Short exercise
Each line containing the word "from" must be reported.

Supplied information
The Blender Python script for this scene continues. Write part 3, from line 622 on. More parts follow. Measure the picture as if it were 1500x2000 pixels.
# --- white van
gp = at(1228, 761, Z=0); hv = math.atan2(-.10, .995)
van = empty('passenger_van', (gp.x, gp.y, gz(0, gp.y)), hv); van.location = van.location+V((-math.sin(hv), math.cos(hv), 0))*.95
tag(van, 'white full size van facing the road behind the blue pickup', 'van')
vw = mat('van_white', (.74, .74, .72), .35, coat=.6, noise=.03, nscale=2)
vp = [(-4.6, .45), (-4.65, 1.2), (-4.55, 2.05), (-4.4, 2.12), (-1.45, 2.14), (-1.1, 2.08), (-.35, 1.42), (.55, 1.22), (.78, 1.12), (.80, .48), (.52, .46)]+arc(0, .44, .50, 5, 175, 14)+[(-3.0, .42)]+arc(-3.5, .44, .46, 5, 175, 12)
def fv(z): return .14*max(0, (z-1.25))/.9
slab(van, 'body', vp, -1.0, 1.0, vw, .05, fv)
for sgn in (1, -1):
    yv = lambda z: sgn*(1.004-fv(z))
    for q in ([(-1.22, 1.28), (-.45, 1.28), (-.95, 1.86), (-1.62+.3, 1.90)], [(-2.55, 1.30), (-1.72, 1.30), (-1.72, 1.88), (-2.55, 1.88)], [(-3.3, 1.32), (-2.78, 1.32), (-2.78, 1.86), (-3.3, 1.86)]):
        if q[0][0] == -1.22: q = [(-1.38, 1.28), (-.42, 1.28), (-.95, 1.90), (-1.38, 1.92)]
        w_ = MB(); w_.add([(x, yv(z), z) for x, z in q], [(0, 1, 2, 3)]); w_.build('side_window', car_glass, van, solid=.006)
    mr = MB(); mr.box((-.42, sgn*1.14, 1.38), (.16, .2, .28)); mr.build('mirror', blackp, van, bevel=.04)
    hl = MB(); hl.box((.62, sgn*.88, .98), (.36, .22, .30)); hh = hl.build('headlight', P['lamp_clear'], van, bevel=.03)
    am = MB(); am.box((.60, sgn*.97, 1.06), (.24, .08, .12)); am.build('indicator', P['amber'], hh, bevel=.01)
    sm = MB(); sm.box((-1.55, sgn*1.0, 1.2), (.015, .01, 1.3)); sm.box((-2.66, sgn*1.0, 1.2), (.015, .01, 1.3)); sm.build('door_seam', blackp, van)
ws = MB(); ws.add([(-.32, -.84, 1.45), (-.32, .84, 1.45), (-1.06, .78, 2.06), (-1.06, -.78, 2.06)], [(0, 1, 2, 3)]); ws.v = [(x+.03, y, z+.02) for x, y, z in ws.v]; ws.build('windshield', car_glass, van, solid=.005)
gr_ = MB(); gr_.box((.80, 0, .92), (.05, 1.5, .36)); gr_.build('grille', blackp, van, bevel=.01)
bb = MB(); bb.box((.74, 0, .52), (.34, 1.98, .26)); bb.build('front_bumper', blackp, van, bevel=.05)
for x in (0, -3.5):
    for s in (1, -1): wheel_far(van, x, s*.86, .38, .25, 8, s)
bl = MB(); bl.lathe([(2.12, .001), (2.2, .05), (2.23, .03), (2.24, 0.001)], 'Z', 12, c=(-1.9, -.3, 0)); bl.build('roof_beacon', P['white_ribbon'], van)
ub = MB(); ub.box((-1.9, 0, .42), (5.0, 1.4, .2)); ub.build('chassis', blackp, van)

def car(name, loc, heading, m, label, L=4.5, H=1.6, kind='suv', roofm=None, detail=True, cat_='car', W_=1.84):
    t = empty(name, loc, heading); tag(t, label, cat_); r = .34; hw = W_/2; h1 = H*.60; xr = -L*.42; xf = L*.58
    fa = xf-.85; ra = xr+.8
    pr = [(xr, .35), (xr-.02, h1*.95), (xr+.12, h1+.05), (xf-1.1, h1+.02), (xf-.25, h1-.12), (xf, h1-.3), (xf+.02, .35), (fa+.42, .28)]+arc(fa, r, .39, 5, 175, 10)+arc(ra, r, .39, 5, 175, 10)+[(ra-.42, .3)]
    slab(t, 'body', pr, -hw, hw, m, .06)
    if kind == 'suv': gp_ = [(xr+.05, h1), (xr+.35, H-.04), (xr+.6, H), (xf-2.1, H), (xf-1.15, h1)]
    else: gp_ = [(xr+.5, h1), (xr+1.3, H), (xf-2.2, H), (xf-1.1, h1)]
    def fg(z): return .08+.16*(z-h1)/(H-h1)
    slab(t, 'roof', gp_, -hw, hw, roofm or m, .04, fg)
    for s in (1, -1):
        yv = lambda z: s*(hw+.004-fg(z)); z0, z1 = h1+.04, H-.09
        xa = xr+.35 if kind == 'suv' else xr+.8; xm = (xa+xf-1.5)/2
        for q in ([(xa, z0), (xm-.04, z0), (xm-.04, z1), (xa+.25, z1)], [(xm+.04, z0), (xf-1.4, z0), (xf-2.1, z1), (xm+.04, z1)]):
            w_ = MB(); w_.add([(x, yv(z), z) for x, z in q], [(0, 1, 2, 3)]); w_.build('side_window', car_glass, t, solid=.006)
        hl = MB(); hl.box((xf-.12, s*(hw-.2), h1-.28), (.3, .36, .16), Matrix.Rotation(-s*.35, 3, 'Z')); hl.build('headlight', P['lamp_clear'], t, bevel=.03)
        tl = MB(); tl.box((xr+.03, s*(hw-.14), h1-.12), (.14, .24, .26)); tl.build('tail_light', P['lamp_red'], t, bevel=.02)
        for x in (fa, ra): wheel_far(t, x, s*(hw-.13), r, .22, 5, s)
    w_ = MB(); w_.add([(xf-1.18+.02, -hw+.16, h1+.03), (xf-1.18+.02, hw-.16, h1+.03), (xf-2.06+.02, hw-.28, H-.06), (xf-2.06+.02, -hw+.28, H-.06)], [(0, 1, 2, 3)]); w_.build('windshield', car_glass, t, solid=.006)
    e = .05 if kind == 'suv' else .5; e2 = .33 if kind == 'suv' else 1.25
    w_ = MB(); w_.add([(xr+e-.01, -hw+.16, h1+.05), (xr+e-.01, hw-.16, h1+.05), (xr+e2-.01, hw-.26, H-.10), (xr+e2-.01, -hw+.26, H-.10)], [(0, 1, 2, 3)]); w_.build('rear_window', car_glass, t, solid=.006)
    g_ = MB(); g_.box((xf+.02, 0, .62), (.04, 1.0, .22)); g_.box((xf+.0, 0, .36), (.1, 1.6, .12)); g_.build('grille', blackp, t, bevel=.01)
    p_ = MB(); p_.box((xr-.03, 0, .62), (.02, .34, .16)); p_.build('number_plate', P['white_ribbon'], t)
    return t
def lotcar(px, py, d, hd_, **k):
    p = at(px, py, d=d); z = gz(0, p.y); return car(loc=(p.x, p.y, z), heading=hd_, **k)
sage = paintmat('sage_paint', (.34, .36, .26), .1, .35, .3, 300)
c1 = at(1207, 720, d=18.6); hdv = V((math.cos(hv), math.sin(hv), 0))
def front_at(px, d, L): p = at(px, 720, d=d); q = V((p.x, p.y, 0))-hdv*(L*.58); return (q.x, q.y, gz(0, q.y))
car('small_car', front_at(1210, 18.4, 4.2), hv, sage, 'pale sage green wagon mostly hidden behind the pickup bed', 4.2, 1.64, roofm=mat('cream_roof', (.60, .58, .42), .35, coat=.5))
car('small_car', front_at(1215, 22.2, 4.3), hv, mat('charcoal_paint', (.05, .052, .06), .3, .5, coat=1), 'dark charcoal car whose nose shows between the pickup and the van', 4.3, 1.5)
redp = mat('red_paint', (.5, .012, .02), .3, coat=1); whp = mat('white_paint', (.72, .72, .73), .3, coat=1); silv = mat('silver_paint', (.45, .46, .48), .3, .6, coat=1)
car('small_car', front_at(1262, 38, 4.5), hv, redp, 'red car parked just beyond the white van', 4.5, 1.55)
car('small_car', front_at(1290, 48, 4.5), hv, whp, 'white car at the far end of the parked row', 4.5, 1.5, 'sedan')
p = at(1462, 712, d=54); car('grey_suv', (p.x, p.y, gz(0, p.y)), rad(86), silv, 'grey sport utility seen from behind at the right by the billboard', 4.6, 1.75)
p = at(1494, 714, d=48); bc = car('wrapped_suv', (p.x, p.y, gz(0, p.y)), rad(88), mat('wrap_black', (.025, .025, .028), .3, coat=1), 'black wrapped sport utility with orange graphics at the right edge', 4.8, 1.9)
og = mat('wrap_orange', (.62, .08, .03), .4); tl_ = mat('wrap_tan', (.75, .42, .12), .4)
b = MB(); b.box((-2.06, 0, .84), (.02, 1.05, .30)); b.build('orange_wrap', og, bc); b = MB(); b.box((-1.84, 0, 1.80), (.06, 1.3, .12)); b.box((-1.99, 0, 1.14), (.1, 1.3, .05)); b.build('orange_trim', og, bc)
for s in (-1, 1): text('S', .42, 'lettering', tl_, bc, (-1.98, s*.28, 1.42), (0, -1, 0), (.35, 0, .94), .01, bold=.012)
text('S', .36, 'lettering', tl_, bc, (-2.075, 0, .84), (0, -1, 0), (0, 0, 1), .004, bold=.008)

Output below
The Blender Python script for this scene continues. Write part 3, from line 622 on. More parts follow. Measure the picture as if it were 1500x2000 pixels.
p = at(1462, 712, d=54); car('grey_suv', (p.x, p.y, gz(0, p.y)), rad(86), silv, 'grey sport utility seen from behind at the right by the billboard', 4.6, 1.75)